Directions: Each line of the material below should be reproduced exactly.

** start Raw data **

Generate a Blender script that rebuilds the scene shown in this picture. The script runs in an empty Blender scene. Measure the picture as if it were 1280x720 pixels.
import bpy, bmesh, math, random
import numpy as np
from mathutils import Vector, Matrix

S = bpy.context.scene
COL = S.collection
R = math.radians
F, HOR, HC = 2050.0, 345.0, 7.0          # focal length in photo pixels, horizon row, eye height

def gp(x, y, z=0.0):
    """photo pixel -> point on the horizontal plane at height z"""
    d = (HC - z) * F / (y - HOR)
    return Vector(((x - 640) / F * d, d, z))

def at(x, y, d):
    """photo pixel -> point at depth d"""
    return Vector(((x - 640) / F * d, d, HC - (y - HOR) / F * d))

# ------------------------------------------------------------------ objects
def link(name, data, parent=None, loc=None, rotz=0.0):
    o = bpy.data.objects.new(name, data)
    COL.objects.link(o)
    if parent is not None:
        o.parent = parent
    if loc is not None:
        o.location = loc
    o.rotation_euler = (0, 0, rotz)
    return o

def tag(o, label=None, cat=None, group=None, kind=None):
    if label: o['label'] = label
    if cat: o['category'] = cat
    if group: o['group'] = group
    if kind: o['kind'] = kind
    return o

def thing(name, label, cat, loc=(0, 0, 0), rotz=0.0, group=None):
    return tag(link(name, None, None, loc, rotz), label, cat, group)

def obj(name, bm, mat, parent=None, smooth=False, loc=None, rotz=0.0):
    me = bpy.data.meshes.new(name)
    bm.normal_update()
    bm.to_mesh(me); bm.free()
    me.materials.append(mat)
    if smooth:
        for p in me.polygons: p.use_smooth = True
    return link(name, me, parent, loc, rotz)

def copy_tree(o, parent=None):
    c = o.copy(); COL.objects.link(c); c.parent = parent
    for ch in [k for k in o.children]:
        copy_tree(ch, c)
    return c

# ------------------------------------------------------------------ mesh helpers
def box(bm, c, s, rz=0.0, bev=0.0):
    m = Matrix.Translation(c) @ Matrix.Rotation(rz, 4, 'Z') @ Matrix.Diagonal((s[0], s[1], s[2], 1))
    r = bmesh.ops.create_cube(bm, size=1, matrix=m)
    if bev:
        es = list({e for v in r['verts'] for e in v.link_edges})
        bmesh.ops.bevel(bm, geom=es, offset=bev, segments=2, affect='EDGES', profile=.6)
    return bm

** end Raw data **

Written answer:
Generate a Blender script that rebuilds the scene shown in this picture. The script runs in an empty Blender scene. Measure the picture as if it were 1280x720 pixels.
import bpy, bmesh, math, random
import numpy as np
from mathutils import Vector, Matrix

S = bpy.context.scene
COL = S.collection
R = math.radians
F, HOR, HC = 2050.0, 345.0, 7.0          # focal length in photo pixels, horizon row, eye height

def gp(x, y, z=0.0):
    """photo pixel -> point on the horizontal plane at height z"""
    d = (HC - z) * F / (y - HOR)
    return Vector(((x - 640) / F * d, d, z))

def at(x, y, d):
    """photo pixel -> point at depth d"""
    return Vector(((x - 640) / F * d, d, HC - (y - HOR) / F * d))

# ------------------------------------------------------------------ objects
def link(name, data, parent=None, loc=None, rotz=0.0):
    o = bpy.data.objects.new(name, data)
    COL.objects.link(o)
    if parent is not None:
        o.parent = parent
    if loc is not None:
        o.location = loc
    o.rotation_euler = (0, 0, rotz)
    return o

def tag(o, label=None, cat=None, group=None, kind=None):
    if label: o['label'] = label
    if cat: o['category'] = cat
    if group: o['group'] = group
    if kind: o['kind'] = kind
    return o

def thing(name, label, cat, loc=(0, 0, 0), rotz=0.0, group=None):
    return tag(link(name, None, None, loc, rotz), label, cat, group)

def obj(name, bm, mat, parent=None, smooth=False, loc=None, rotz=0.0):
    me = bpy.data.meshes.new(name)
    bm.normal_update()
    bm.to_mesh(me); bm.free()
    me.materials.append(mat)
    if smooth:
        for p in me.polygons: p.use_smooth = True
    return link(name, me, parent, loc, rotz)

def copy_tree(o, parent=None):
    c = o.copy(); COL.objects.link(c); c.parent = parent
    for ch in [k for k in o.children]:
        copy_tree(ch, c)
    return c

# ------------------------------------------------------------------ mesh helpers
def box(bm, c, s, rz=0.0, bev=0.0):
    m = Matrix.Translation(c) @ Matrix.Rotation(rz, 4, 'Z') @ Matrix.Diagonal((s[0], s[1], s[2], 1))
    r = bmesh.ops.create_cube(bm, size=1, matrix=m)
    if bev:
        es = list({e for v in r['verts'] for e in v.link_edges})
        bmesh.ops.bevel(bm, geom=es, offset=bev, segments=2, affect='EDGES', profile=.6)
    return bm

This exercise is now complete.